-- Begin Supplied entries --
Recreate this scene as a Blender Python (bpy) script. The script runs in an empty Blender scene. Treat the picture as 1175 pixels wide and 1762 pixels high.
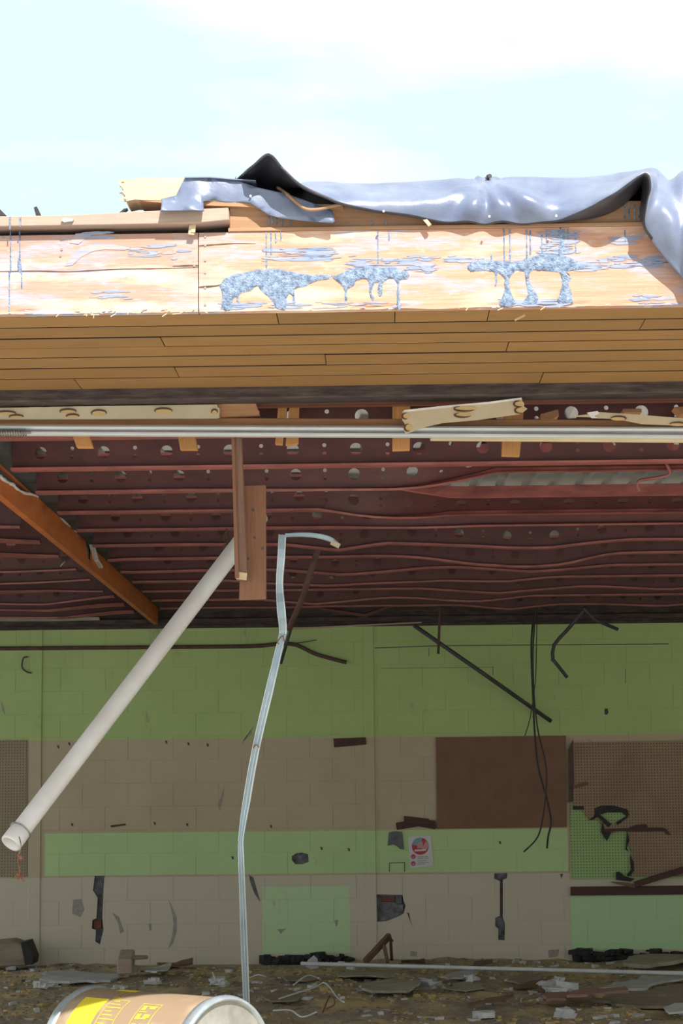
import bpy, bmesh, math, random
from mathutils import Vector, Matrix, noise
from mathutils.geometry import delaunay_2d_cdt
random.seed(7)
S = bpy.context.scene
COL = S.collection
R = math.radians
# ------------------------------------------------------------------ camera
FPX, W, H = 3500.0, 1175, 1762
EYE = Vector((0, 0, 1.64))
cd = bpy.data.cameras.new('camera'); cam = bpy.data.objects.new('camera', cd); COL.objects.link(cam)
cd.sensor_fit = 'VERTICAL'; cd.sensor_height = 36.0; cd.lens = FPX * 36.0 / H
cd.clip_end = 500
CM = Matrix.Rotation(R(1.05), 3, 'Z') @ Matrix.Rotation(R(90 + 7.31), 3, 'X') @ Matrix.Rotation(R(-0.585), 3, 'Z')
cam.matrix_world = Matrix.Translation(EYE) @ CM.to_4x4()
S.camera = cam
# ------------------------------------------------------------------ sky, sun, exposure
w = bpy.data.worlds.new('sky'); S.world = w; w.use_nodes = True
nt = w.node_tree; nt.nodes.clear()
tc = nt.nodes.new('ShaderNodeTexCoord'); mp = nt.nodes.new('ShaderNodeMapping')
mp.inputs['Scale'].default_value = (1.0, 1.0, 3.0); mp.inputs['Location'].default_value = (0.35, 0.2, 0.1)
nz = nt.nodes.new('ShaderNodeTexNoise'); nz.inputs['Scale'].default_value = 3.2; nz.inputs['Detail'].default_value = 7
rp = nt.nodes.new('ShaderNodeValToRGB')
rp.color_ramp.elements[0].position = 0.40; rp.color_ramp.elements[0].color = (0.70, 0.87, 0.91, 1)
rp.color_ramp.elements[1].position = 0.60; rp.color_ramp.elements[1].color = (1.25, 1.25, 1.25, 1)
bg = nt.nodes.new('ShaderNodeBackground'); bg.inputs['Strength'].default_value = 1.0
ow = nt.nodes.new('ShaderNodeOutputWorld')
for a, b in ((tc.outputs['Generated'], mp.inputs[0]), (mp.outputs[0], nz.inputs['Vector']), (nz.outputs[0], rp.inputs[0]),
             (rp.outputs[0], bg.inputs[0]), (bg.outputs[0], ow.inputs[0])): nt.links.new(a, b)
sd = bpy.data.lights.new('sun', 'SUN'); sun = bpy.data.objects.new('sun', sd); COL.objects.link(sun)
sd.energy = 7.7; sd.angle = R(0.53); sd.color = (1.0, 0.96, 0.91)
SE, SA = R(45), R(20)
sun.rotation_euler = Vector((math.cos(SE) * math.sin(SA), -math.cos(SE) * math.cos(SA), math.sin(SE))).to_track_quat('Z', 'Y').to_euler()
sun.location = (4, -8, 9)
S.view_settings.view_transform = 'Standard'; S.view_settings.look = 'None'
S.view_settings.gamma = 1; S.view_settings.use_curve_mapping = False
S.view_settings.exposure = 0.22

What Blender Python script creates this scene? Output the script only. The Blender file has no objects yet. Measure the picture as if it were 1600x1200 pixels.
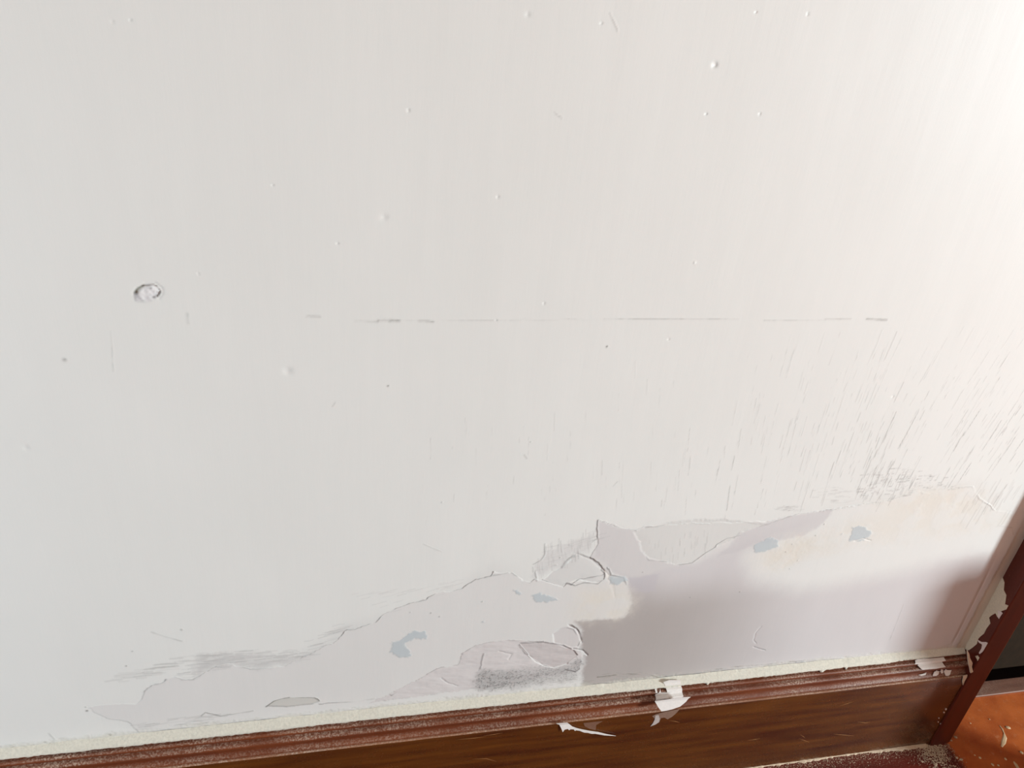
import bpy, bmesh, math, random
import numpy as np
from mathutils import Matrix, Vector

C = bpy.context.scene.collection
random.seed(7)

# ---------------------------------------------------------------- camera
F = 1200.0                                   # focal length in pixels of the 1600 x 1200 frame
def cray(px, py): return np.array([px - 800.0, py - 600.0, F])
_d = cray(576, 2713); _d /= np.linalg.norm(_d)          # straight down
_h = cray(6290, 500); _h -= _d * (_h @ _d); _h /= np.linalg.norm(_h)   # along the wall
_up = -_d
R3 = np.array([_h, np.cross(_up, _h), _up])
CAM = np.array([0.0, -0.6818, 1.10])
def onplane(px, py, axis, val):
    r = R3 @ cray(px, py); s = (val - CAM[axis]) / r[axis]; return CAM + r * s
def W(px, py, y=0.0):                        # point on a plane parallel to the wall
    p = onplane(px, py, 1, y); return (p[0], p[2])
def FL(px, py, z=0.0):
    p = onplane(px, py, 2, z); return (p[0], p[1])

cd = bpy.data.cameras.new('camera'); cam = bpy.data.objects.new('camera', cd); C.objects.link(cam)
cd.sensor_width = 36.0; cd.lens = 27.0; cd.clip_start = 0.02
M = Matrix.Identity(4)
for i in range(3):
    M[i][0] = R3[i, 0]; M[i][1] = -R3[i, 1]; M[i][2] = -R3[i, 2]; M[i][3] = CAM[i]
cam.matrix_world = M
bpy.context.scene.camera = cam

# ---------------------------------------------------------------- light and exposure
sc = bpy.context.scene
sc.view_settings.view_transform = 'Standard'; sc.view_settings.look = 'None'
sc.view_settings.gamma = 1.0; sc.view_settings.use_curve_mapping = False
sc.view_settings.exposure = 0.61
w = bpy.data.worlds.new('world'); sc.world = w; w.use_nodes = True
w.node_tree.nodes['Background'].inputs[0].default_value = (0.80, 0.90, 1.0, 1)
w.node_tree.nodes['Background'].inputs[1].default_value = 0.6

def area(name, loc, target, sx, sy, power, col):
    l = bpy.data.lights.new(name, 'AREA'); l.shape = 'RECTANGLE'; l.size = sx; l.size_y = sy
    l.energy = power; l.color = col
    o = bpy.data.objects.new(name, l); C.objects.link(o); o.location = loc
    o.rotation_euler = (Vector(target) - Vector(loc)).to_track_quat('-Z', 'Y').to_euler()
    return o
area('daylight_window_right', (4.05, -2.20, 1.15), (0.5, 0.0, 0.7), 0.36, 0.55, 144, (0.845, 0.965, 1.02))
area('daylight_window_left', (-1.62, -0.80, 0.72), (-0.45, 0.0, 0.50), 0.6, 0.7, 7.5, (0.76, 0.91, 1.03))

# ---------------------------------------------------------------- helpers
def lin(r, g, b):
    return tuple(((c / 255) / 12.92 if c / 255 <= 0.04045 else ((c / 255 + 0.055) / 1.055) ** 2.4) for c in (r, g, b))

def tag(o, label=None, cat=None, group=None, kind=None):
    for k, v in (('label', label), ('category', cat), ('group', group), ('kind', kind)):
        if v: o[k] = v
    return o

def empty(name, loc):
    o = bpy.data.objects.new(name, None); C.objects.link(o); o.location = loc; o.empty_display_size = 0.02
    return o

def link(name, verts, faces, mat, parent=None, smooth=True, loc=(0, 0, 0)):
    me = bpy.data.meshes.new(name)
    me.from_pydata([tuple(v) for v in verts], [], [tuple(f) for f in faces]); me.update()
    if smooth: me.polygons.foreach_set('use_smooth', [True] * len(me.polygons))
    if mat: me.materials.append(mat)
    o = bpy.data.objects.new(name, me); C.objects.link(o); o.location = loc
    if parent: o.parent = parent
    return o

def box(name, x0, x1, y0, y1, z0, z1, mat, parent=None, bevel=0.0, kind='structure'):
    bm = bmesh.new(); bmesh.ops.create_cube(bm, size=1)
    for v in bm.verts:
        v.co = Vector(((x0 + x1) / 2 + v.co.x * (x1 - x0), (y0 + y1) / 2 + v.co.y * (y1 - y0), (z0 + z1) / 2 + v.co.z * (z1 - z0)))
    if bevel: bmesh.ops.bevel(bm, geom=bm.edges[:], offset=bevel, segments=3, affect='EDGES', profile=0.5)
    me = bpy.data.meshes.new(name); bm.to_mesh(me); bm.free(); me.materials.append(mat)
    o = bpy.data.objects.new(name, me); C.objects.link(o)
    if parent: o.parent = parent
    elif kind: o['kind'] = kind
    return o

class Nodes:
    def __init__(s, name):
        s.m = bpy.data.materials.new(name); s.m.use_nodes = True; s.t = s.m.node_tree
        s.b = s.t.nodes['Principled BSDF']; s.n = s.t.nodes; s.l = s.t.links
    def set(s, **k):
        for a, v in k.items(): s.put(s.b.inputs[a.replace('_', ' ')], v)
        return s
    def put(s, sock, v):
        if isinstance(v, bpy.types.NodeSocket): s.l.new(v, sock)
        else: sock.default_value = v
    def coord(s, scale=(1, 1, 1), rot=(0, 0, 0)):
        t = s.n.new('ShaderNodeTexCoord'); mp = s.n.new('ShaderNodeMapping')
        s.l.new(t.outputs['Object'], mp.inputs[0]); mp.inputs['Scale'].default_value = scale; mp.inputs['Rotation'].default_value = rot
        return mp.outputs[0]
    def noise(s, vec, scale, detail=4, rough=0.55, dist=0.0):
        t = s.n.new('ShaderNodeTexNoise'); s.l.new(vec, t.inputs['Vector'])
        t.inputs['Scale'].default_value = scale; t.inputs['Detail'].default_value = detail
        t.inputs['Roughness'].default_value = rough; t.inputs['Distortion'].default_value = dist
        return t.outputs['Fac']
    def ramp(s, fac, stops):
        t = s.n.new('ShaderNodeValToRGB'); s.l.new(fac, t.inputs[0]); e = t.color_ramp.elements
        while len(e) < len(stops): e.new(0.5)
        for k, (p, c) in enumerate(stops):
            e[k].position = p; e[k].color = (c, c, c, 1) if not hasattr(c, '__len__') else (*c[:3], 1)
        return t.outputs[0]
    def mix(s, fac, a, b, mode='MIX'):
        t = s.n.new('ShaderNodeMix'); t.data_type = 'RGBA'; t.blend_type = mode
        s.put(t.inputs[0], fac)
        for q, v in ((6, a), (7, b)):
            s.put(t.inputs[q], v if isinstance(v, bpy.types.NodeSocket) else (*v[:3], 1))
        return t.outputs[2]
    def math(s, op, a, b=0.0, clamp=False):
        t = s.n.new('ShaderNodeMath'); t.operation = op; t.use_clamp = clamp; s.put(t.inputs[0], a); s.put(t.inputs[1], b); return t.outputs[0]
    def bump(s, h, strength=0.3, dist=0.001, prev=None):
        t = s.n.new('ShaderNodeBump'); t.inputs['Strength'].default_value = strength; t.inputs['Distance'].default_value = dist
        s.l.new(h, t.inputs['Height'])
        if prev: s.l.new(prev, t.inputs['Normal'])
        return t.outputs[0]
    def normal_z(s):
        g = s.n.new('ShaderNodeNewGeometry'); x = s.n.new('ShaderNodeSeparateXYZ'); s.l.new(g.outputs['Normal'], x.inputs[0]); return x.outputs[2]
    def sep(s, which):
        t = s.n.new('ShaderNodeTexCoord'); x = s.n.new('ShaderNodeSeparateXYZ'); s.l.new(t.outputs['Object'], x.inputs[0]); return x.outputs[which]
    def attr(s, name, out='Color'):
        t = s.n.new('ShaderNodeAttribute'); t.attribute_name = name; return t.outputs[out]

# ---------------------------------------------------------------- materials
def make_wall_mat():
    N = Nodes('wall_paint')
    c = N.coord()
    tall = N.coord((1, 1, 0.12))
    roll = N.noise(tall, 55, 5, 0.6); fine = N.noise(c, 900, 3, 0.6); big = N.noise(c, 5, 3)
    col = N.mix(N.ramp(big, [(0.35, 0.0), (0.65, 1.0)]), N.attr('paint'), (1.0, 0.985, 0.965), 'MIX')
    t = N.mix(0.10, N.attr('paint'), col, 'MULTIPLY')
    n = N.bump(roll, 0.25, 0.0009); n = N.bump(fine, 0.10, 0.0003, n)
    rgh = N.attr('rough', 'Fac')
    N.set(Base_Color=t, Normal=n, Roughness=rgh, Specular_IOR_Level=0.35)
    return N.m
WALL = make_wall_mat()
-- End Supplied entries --
(Directions):
Set down exactly the lines above, from the line containing "What Blender Python" through the line containing "bpy.context.scene.camera = cam". Skip the pictures.

(Answer to the task):
What Blender Python script creates this scene? Output the script only. The Blender file has no objects yet. Measure the picture as if it were 1600x1200 pixels.
import bpy, bmesh, math, random
import numpy as np
from mathutils import Matrix, Vector

C = bpy.context.scene.collection
random.seed(7)

# ---------------------------------------------------------------- camera
F = 1200.0                                   # focal length in pixels of the 1600 x 1200 frame
def cray(px, py): return np.array([px - 800.0, py - 600.0, F])
_d = cray(576, 2713); _d /= np.linalg.norm(_d)          # straight down
_h = cray(6290, 500); _h -= _d * (_h @ _d); _h /= np.linalg.norm(_h)   # along the wall
_up = -_d
R3 = np.array([_h, np.cross(_up, _h), _up])
CAM = np.array([0.0, -0.6818, 1.10])
def onplane(px, py, axis, val):
    r = R3 @ cray(px, py); s = (val - CAM[axis]) / r[axis]; return CAM + r * s
def W(px, py, y=0.0):                        # point on a plane parallel to the wall
    p = onplane(px, py, 1, y); return (p[0], p[2])
def FL(px, py, z=0.0):
    p = onplane(px, py, 2, z); return (p[0], p[1])

cd = bpy.data.cameras.new('camera'); cam = bpy.data.objects.new('camera', cd); C.objects.link(cam)
cd.sensor_width = 36.0; cd.lens = 27.0; cd.clip_start = 0.02
M = Matrix.Identity(4)
for i in range(3):
    M[i][0] = R3[i, 0]; M[i][1] = -R3[i, 1]; M[i][2] = -R3[i, 2]; M[i][3] = CAM[i]
cam.matrix_world = M
bpy.context.scene.camera = cam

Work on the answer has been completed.